Some Thoughts About the Grammy Nominees

Grammy“Record of the Year.” What are they going to do if Cee Lo Green gets it? Will they have Bono make the presentation given that he’s comfortable dropping the F-bomb on broadcast television? Will CBS be able to afford another dustup with the FCC? And why is it that three out of the five nominees need to leverage themselves with another performer (B.o.B featuring Bruno Mars; Eminem featuring Rihanna; Jay-Z and Alicia Keys)? Shouldn’t Cee Lo and Lady Antebellum get some sort of single-combat advantage?

“Album of the Year.” This is clearly a carefully calculated blend, one that may have been concocted to help move discs with those little “Grammy” stickers that can be affixed to the packaging of nominees.
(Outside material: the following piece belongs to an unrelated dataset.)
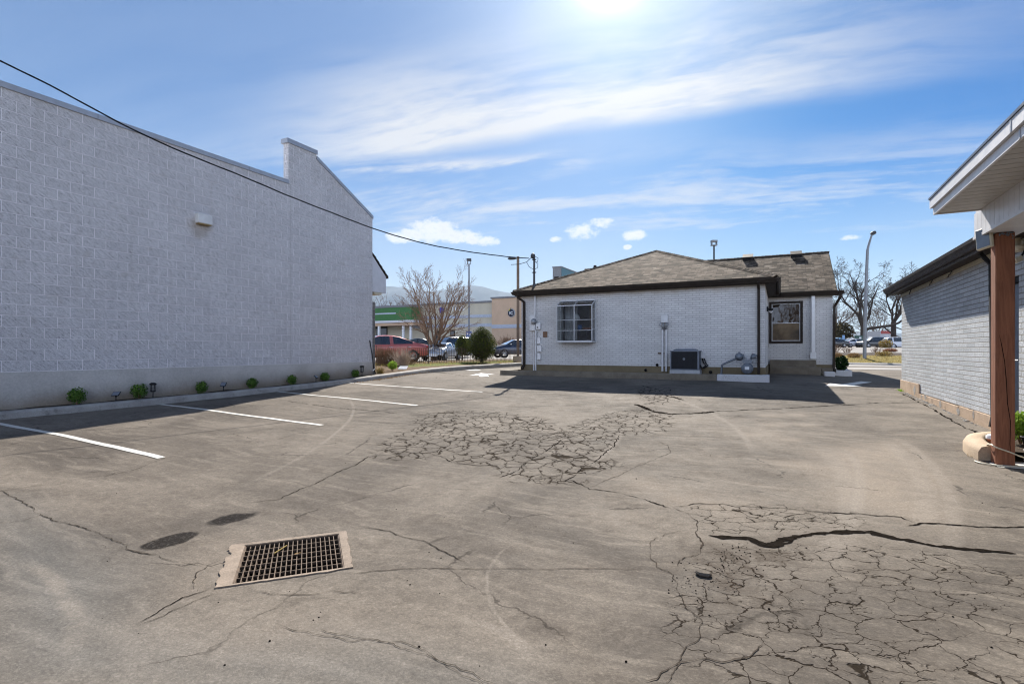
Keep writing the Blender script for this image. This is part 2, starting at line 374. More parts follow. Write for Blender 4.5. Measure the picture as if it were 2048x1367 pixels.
    h=N.m('SUBTRACT',h,N.m('MULTIPLY',ln,1.3))
    rough=N.m('SUBTRACT',N.remap(mid,.3,.7,.82,.95),N.m('MULTIPLY',wk,.45))
    c=N.mix(1.,c,(ASPK*1.01,ASPK*.965,ASPK*.925),'MULTIPLY')
    N.st(col=c,rough=rough,nrm=N.bump(h,.6,.016),spec=N.m('MULTIPLY',N.m('SUBTRACT',1.,ln),N.m('ADD',.08,N.m('MULTIPLY',wk,-.04))))
    return m
def cmu():
    m,N=newmat('split_face_block'); p,w,run,z=wallco(N)
    w=N.vm('ADD',w,(.03,.404-.0045,0))
    bt=N.n('ShaderNodeTexBrick',{'Vector':w,'Color1':(.565,.548,.555,1),'Color2':(.61,.592,.597,1),'Mortar':(.92,.88,.89,1),'Scale':1.,'Mortar Size':.0058,'Mortar Smooth':.25,'Bias':0.,'Brick Width':.4064,'Row Height':.2032})
    pr=N.comb(run,z)
    a=math.radians(-38); ca,sa=math.cos(a),math.sin(a)
    rx=N.m('ADD',N.m('MULTIPLY',run,ca),N.m('MULTIPLY',z,sa)); ry=N.m('SUBTRACT',N.m('MULTIPLY',z,ca),N.m('MULTIPLY',run,sa))
    st=N.noise(N.comb(N.m('MULTIPLY',rx,9.),N.m('MULTIPLY',ry,38.)),1.,5,.62,.4)
    gr=N.noise(p,46,5,.7); lg=N.noise(p,.7,4,.6); bl=N.noise(p,3.5,3,.6)
    rock=N.m('ADD',N.m('MULTIPLY',st,.55),N.m('MULTIPLY',gr,.45))
    c=N.mix(1.,bt.outputs[0],N.ramp(rock,[(.35,.34),(.44,.82),(.55,1.07),(.67,1.32)]),'MULTIPLY')
    mk=bt.outputs[1]
    c=N.mix(mk,c,N.mix(1.,bt.outputs[0],N.ramp(gr,[(.2,.9),(.8,1.06)]),'MULTIPLY'))
    c=N.mix(1.,c,N.ramp(lg,[(.3,.93),(.7,1.05)]),'MULTIPLY')
    c=N.mix(N.m('MULTIPLY',N.remap(bl,.58,.75),.25),c,(.36,.32,.28))
    # faint vertical water marks, a grimy patch round the lamp
    stk=N.noise(N.comb(N.m('MULTIPLY',run,5.),N.m('MULTIPLY',z,.35)),1.,5,.65)
    c=N.mix(N.m('MULTIPLY',N.remap(stk,.55,.72),.16),c,(.30,.27,.24))
    dl=N.vm('DISTANCE',N.vm('MULTIPLY',p,(0.,1.,1.)),(0.,7.83,2.90))
    c=N.mix(N.m('MULTIPLY',N.remap(N.m('ADD',dl,N.m('MULTIPLY',N.m('SUBTRACT',bl,.5),.3)),.12,.36,1.,0.),.45),c,(.24,.18,.12))
    h=N.m('MULTIPLY',N.m('SUBTRACT',1.,mk),N.m('ADD',.35,rock))
    N.st(col=c,rough=.85,nrm=N.bump(h,.9,.03),spec=.2)
    return m
def footing():
    m,N=newmat('stained_concrete'); p,w,run,z=wallco(N)
    n=N.noise(p,1.6,6,.65); f=N.noise(p,30,4,.6)
    c=N.mix(N.remap(n,.3,.7),(.44,.42,.395),(.54,.515,.485))
    hgt=N.m('ADD',N.m('SUBTRACT',z,N.m('MULTIPLY',run,.028)),N.m('MULTIPLY',N.m('SUBTRACT',N.noise(p,1.1,5,.6),.5),.35))
    dirt=N.remap(hgt,-1.32,-.74,1.,0.)
    c=N.mix(N.m('MULTIPLY',dirt,.88),c,(.21,.16,.105))
    c=N.mix(1.,c,N.ramp(f,[(.3,.88),(.7,1.1)]),'MULTIPLY')
    N.st(col=c,rough=.85,nrm=N.bump(f,.3,.01),spec=.2); return m
def concrete(name,c1,c2,sc_=2.,stain_tone=(.12,.1,.08),amt=.35):
    m,N=newmat(name); p=N.obj(); n=N.noise(p,sc_,6,.65); f=N.noise(p,70,4,.65); k=N.noise(p,5,5,.7)
    c=N.mix(N.remap(n,.3,.7),c1,c2); c=N.mix(N.m('MULTIPLY',N.remap(k,.55,.75),amt),c,stain_tone)
    c=N.mix(1.,c,N.ramp(f,[(.25,.82),(.75,1.14)]),'MULTIPLY')
    N.st(col=c,rough=.85,nrm=N.bump(N.m('ADD',f,k),.4,.012),spec=.25); return m
def shingle():
    m,N=newmat('asphalt_shingle'); uv=N.n('ShaderNodeUVMap').outputs[0]
    wob=N.vm('SCALE',N.vm('SUBTRACT',N.noise(uv,1.5,3,out=1),(.5,.5,.5))); wob.node.inputs[3].default_value=.02
    u2=N.vm('ADD',uv,wob)
    bt=N.n('ShaderNodeTexBrick',{'Vector':u2,'Color1':(0,0,0,1),'Color2':(1,1,1,1),'Mortar':(.1,.1,.1,1),'Scale':1.,'Mortar Size':.010,'Mortar Smooth':.3,'Bias':0.,'Brick Width':.30,'Row Height':.145},offset=.37,offset_frequency=3)
    b2=N.n('ShaderNodeTexBrick',{'Vector':N.vm('ADD',u2,(.11,0,0)),'Color1':(0,0,0,1),'Color2':(1,1,1,1),'Mortar':(.5,.5,.5,1),'Scale':1.,'Mortar Size':.0,'Brick Width':.17,'Row Height':.145},offset=.61,offset_frequency=2)
    t=N.m('ADD',N.m('MULTIPLY',bt.outputs[0],.6),N.m('MULTIPLY',b2.outputs[0],.4))
    c=N.ramp(t,[(0,(.016,.012,.009)),(.25,(.036,.028,.021)),(.5,(.092,.070,.052)),(.75,(.142,.112,.086)),(1,(.215,.178,.14))])
    # thick butt edge line of each course
    v=N.sep(u2)[1]; fr=N.m('FRACT',N.m('DIVIDE',v,.145))
    edge=N.remap(fr,0.,.16,1.,0.)
    c=N.mix(N.m('MULTIPLY',edge,N.m('ADD',.3,N.m('MULTIPLY',t,.6))),c,(.012,.010,.008))
    c=N.mix(1.,c,N.ramp(N.noise(uv,90,3,.6),[(.3,.75),(.7,1.25)]),'MULTIPLY')
    c=N.mix(1.,c,N.ramp(N.noise(uv,.8,4),[(.3,.88),(.7,1.1)]),'MULTIPLY')
    h=N.m('ADD',N.m('SUBTRACT',1.,fr),N.m('MULTIPLY',t,.8))
    N.st(col=c,rough=.95,nrm=N.bump(h,.8,.02),spec=.05); return m
def glass(name,tint=(.02,.025,.03),tr=.5,rough=.02,RF=1.5):
    m=bpy.data.materials.new(name); m.use_nodes=True; nt=m.node_tree; nt.nodes.clear(); N=NT(nt)
    o=N.n('ShaderNodeOutputMaterial'); g=N.n('ShaderNodeBsdfGlossy',{'Color':(.95,.97,1,1),'Roughness':rough}); t=N.n('ShaderNodeBsdfTransparent',{'Color':(.86,.9,.9,1)})
    dk=N.n('ShaderNodeBsdfDiffuse',{'Color':(*tint,1)})
    a=N.n('ShaderNodeMixShader',{0:tr,1:dk.outputs[0],2:t.outputs[0]})
    fr=N.n('ShaderNodeFresnel',{'IOR':1.55}).outputs[0]
    wv=N.bump(N.noise(N.obj(),1.6,2),.06,.05); nt.links.new(wv,g.inputs['Normal'])
    x=N.n('ShaderNodeMixShader',{0:N.m('MULTIPLY',fr,RF,clamp=True),1:a.outputs[0],2:g.outputs[0]})
    nt.links.new(x.outputs[0],o.inputs[0]); return m
def paintwear(name,col,wear=.5,under=(.14,.13,.115)):
    m,N=newmat(name); p=N.obj(); f=N.noise(p,22,6,.7); g=N.noise(p,1.4,4,.6)
    k=N.remap(N.m('ADD',N.m('MULTIPLY',f,.7),N.m('MULTIPLY',g,.3)),.54,.66)
    c=N.mix(N.m('MULTIPLY',k,wear),col,under); c=N.mix(1.,c,N.ramp(N.noise(p,90,3),[(.3,.86),(.7,1.06)]),'MULTIPLY')
    N.st(col=c,rough=.7,spec=.3,nrm=N.bump(f,.3,.008)); return m
def wood(name,c1,c2):
    m,N=newmat(name); p=N.obj(); q=N.vm('MULTIPLY',p,(14,14,1.1)); n=N.noise(q,2.2,6,.65,.8); k=N.noise(p,2.5,4)
    c=N.mix(N.remap(n,.3,.7),c1,c2); c=N.mix(N.m('MULTIPLY',N.remap(k,.6,.75),.4),c,tuple(x*.5 for x in c1))
    N.st(col=c,rough=.75,nrm=N.bump(n,.5,.01),spec=.25); return m
def leafmat(name,cols,rough=.55,tr=.35):
    m=bpy.data.materials.new(name); m.use_nodes=True; nt=m.node_tree; nt.nodes.clear(); N=NT(nt)
    o=N.n('ShaderNodeOutputMaterial'); p=N.obj(); n=N.noise(p,14,4,.7); r=N.n('ShaderNodeNewGeometry').outputs['Random Per Island']
    f=N.m('ADD',N.m('MULTIPLY',n,.5),N.m('MULTIPLY',r,.5)); k=len(cols)-1
    c=N.ramp(f,[(.2+.6*i/k,cc) for i,cc in enumerate(cols)])
    b=N.n('ShaderNodeBsdfPrincipled',{'Base Color':c,'Roughness':.8,'Specular IOR Level':.12}); t=N.n('ShaderNodeBsdfTranslucent',{'Color':c})
    x=N.n('ShaderNodeMixShader',{0:tr,1:b.outputs[0],2:t.outputs[0]}); nt.links.new(x.outputs[0],o.inputs[0]); return m
def soilmat(name,c1,c2,c3):
    m,N=newmat(name); p=N.obj(); n=N.noise(p,4,7,.7); f=N.noise(p,40,4,.7); v=N.n('ShaderNodeTexVoronoi',{'Vector':p,'Scale':38.}).outputs['Color']
    c=N.mix(N.remap(n,.3,.7),c1,c2); c=N.mix(N.m('MULTIPLY',N.remap(N.sep(v)[0],.6,.9),.5),c,c3); c=N.mix(1.,c,N.ramp(f,[(.25,.6),(.75,1.35)]),'MULTIPLY')
    N.st(col=c,rough=.95,nrm=N.bump(N.m('ADD',f,n),.9,.04),spec=.1); return m
def carpaint(name,col,metal=.25,rough=.3):
    m,N=newmat(name); N.st(col=N.mix(N.noise(N.obj(),2,3),tuple(x*.94 for x in col),col),rough=rough,metal=metal,coat=.7); N.b.inputs['Coat Roughness'].default_value=.06; return m
def barkmat(name,c1,c2):
    m,N=newmat(name); p=N.obj(); n=N.noise(N.vm('MULTIPLY',p,(9,9,2)),2,5,.7); N.st(col=N.mix(N.remap(n,.3,.7),c1,c2),rough=.9,spec=.15,nrm=N.bump(n,.6,.03)); return m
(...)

Arcade Fire from Alternative; Eminem from Rap; Lady Antebellum from Country; and Lady Gaga and Katy Perry from Pop. Sell, sell, sell.

“Song of the Year.” Again, the Cee Lo issue.

“Best New Artist.” This is the damned-if-they do/damned-if-they-don’t situation. Justin Bieber is on the list. The word best is not relevant. This is junior high. Most popular is key. But won’t it seem like a sell-out if he gets it. Wait, I almost forgot these are the Grammys.

“Best Female Pop Vocal Performance.” The best thing that could happen to the broadcast would be a brawl between Katy Perry and Lady Gaga, sort of like something out of the WWE Royal Rumble. Meanwhile, Beyoncé walks out with the little gold gramophone


“Best Male Pop Vocal Performance.” This would be an opportunity to bring out Haley Joel Osment who could utter, “I hear dead people,” and then announce Michael Jackson won.

“Best Pop Performance by a Duo or Group with Vocals.” So: is there a variant version of this nominee from the Glee Cast: “Don’t Stop Believin’ (Regionals Version)” Regionals Version?

“Best Pop Collaboration with Vocals.” Chances are “Imagine” isn’t going to win because there would be too many little gold statues involved: Herbie Hancock, Pink, India.Arie, Seal, Konono No 1, Jeff Beck, and Oumou Sangare.

“Best Pop Instrumental Performance.” I suppose I need to take this moment to note that this seems to be the year of Jeff Beck. Not only was he cited in the previous entry, but he’s in this one. He’s in “Best Rock Performance by a Duo or Group with Vocals” (for “I Put a Spell on You” with Joss Stone), “Best Rock Instrumental Performance” (“Hammerhead”), and “Best Rock Album” (“Emotion & Commotion”). And maybe he’s in there elsewhere, too.

“Best Pop Instrumental Album.” Did you know that Robby Krieger had a record out? Did anyone?

“Best Traditional Pop Vocal Album.” Consider these performers: Michael Bublé, Barry Manilow, Johnny Mathis, Barbra Streisand. For years here on GloNo I’ve been decrying what has become of Rod Stewart. He is in contention with those people. If I never write about him again, it doesn’t matter because that list nails it.

“Best Solo Rock Vocal Performance.” Who would have thought that a song that was originally released in 1968 would be a contender: “Helter Skelter.” McCartney is the veritable Energizer Bunny.

“Best Rock Performance By A Duo or Group with Vocals.” “Tighten Up” by Archie Bell and the Drells was also released in 1968. But that’s not the song nominated here; The Black Keys aren’t doing a cover.

“Best Hard Rock Performance.” I am beginning to wonder whether Ozzy isn’t in some way related to Rasputin.

“Best Rock Instrumental Performance.” There will undoubtedly be part of the GloNo crew seriously hoping for a victory by Dweezil Zappa.

“Best Rock Song.” While Neil Young isn’t having quite the year that Jeff Beck is, he isn’t doing too badly. Not only is his “Angry World” nominated here, but it is also in the “Best Solo Rock Vocal Performance” category. And the album on which it appears, “Le Noise,” is nominated for “Best Rock Album.”

“Best Rock Album.” With all due respect to some of the nominees, this really does bring Paleolithic to mind. Jeff Beck’s “Truth” album—his first post-Yardbirds LP—came out in 1968, the same year as “Neil Young,” his first solo outing. Tom Petty and the Heartbreakers were formed in 1976. Pearl Jam came on the scene in 1990, and Muse in 1994. Justin Bieber was born in 1994.